[What you need to do] Your task is to retype, word for word, the lines from the start of the data through the line holding "sc.cycles.sample_clamp_indirect = 2". Do not include the pictures.

[Dataset content]
☆ ☆ ☆ ☆ ☆ ☆ ☆

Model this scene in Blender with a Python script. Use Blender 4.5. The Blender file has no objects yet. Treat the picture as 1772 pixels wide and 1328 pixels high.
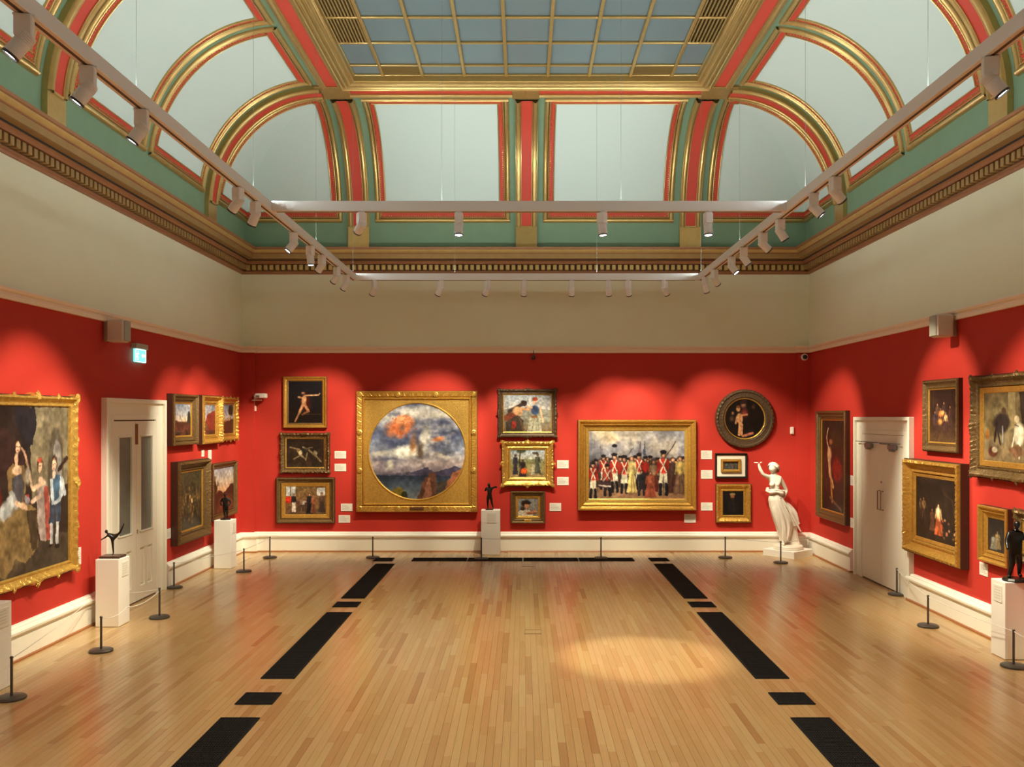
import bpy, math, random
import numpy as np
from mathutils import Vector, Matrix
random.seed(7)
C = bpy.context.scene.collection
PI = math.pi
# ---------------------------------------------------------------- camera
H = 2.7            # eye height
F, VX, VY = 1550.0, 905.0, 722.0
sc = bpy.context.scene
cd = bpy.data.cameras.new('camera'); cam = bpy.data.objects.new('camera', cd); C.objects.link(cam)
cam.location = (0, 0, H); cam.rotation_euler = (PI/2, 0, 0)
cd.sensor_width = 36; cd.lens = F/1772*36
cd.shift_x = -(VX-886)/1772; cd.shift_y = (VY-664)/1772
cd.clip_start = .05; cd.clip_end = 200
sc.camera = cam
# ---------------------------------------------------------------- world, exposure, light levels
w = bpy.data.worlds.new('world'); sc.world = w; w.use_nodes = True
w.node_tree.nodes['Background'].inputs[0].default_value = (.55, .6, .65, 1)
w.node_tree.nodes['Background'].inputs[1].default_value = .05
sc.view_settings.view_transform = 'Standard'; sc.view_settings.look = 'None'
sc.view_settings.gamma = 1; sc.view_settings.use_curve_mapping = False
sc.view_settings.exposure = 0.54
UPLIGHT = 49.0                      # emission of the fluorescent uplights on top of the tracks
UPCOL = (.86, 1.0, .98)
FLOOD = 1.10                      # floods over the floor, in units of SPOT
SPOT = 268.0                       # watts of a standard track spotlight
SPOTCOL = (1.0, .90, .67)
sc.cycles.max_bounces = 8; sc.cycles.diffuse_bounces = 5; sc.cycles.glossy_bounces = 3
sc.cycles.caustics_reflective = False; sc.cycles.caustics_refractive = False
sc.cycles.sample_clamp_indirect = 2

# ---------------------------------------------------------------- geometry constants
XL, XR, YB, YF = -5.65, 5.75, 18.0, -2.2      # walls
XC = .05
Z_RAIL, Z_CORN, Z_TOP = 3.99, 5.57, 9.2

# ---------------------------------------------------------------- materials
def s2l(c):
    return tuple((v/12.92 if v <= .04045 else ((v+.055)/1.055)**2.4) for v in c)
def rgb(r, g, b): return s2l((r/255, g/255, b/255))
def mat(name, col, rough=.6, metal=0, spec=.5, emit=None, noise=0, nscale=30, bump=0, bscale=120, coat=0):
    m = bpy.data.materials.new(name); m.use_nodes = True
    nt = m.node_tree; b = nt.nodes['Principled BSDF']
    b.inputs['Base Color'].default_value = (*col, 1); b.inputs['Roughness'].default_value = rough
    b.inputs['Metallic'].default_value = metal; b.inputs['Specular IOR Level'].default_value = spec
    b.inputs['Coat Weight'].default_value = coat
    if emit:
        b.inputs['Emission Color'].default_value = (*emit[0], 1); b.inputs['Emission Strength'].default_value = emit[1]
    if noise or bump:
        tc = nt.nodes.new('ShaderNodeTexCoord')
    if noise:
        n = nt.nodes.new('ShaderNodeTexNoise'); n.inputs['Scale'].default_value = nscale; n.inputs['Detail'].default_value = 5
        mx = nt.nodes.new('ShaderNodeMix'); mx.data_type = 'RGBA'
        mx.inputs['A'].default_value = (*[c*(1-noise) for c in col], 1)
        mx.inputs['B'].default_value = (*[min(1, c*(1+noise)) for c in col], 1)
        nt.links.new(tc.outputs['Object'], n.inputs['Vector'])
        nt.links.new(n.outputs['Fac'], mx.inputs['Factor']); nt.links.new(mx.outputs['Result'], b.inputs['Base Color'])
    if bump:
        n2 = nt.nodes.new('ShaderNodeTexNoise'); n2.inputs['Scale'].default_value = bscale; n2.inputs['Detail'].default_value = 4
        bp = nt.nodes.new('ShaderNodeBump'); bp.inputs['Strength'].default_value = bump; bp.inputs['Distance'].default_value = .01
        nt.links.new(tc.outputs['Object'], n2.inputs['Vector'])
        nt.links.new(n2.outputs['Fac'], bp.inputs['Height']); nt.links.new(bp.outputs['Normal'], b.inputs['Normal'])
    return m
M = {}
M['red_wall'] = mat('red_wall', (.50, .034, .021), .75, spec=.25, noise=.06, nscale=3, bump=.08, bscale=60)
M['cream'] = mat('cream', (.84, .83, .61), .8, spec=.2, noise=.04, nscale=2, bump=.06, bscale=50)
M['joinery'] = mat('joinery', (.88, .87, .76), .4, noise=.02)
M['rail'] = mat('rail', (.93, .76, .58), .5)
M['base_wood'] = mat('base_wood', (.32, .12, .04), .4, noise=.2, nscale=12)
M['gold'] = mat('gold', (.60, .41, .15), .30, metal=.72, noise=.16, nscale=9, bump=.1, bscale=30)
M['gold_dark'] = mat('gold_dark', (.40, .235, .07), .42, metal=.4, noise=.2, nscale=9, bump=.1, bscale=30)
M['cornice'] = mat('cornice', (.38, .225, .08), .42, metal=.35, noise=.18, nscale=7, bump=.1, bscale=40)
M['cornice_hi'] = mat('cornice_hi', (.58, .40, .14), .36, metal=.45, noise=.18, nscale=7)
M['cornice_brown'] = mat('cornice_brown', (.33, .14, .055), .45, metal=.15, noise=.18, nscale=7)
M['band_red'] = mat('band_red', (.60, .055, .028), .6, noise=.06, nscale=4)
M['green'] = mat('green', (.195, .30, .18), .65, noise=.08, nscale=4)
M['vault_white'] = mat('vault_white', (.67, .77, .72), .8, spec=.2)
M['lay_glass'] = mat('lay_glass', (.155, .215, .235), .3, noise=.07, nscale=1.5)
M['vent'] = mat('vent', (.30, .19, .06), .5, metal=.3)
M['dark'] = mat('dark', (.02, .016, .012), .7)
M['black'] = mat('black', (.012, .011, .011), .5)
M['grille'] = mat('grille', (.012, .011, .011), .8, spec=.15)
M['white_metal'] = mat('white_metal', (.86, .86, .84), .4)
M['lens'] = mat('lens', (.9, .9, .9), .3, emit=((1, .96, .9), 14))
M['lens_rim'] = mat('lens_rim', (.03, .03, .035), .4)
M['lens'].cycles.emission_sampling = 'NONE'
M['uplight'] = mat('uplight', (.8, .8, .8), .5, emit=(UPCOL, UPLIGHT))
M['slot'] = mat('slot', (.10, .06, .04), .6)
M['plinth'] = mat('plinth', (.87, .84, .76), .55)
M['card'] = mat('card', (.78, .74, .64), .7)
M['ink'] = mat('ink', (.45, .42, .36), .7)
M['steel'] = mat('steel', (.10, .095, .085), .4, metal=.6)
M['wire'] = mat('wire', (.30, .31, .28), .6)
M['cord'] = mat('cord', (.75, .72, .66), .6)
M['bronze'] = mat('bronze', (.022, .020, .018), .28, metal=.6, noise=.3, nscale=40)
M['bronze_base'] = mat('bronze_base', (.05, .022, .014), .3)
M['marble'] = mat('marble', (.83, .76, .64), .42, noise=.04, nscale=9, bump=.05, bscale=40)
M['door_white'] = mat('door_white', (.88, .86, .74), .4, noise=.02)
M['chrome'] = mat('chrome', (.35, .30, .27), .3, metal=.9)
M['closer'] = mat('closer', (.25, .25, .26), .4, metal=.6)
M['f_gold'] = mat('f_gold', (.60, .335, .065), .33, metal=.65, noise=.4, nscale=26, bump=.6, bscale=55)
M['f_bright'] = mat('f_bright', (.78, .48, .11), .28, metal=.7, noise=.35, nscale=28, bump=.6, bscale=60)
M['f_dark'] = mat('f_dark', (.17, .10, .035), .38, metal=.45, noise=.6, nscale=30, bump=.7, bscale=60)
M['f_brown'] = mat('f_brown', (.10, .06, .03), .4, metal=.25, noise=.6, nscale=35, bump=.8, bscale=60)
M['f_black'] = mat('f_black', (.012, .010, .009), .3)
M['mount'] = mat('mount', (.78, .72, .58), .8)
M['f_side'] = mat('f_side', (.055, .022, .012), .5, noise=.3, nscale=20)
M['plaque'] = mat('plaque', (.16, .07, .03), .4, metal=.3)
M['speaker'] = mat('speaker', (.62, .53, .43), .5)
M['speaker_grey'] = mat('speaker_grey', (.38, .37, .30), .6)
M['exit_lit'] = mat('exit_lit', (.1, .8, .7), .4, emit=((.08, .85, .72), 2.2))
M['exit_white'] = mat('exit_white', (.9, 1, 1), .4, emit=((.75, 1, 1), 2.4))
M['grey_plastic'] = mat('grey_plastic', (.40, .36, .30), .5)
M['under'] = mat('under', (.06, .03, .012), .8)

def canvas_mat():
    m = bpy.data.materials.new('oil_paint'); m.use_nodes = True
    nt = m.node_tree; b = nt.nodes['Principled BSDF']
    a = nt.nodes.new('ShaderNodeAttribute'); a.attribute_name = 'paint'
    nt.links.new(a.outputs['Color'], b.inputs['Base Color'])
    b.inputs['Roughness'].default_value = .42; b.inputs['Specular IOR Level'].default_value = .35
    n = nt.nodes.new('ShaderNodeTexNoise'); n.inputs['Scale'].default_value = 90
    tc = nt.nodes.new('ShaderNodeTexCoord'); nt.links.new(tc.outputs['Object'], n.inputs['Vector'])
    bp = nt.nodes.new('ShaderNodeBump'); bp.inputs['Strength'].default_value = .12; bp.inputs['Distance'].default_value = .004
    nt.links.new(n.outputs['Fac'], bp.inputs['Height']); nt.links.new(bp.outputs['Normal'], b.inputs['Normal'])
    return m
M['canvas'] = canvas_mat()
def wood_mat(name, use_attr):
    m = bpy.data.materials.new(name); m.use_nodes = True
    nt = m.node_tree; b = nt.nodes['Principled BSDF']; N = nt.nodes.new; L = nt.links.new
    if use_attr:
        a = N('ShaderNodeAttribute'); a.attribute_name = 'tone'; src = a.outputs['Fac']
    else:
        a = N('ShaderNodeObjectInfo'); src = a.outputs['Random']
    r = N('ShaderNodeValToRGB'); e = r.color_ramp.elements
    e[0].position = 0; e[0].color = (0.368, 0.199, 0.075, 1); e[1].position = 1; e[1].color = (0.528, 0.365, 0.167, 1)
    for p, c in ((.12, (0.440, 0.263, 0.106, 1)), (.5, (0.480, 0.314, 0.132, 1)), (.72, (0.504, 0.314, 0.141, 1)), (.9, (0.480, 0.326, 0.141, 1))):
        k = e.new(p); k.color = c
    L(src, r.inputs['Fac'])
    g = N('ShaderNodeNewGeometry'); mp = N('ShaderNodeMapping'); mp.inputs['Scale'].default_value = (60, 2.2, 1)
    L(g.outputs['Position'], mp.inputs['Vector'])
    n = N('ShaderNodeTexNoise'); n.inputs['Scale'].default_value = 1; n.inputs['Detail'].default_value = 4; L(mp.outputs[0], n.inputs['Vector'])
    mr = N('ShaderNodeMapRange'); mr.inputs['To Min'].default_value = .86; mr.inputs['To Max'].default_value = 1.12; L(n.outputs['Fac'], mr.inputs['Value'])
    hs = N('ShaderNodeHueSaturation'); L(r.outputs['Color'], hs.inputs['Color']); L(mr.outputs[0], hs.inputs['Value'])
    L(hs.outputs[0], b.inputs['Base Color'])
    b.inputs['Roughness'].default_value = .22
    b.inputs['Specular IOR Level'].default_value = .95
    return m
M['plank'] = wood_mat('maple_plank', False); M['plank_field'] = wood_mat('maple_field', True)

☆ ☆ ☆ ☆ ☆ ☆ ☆

[Exercise solution]
Model this scene in Blender with a Python script. Use Blender 4.5. The Blender file has no objects yet. Treat the picture as 1772 pixels wide and 1328 pixels high.
import bpy, math, random
import numpy as np
from mathutils import Vector, Matrix
random.seed(7)
C = bpy.context.scene.collection
PI = math.pi
# ---------------------------------------------------------------- camera
H = 2.7            # eye height
F, VX, VY = 1550.0, 905.0, 722.0
sc = bpy.context.scene
cd = bpy.data.cameras.new('camera'); cam = bpy.data.objects.new('camera', cd); C.objects.link(cam)
cam.location = (0, 0, H); cam.rotation_euler = (PI/2, 0, 0)
cd.sensor_width = 36; cd.lens = F/1772*36
cd.shift_x = -(VX-886)/1772; cd.shift_y = (VY-664)/1772
cd.clip_start = .05; cd.clip_end = 200
sc.camera = cam
# ---------------------------------------------------------------- world, exposure, light levels
w = bpy.data.worlds.new('world'); sc.world = w; w.use_nodes = True
w.node_tree.nodes['Background'].inputs[0].default_value = (.55, .6, .65, 1)
w.node_tree.nodes['Background'].inputs[1].default_value = .05
sc.view_settings.view_transform = 'Standard'; sc.view_settings.look = 'None'
sc.view_settings.gamma = 1; sc.view_settings.use_curve_mapping = False
sc.view_settings.exposure = 0.54
UPLIGHT = 49.0                      # emission of the fluorescent uplights on top of the tracks
UPCOL = (.86, 1.0, .98)
FLOOD = 1.10                      # floods over the floor, in units of SPOT
SPOT = 268.0                       # watts of a standard track spotlight
SPOTCOL = (1.0, .90, .67)
sc.cycles.max_bounces = 8; sc.cycles.diffuse_bounces = 5; sc.cycles.glossy_bounces = 3
sc.cycles.caustics_reflective = False; sc.cycles.caustics_refractive = False
sc.cycles.sample_clamp_indirect = 2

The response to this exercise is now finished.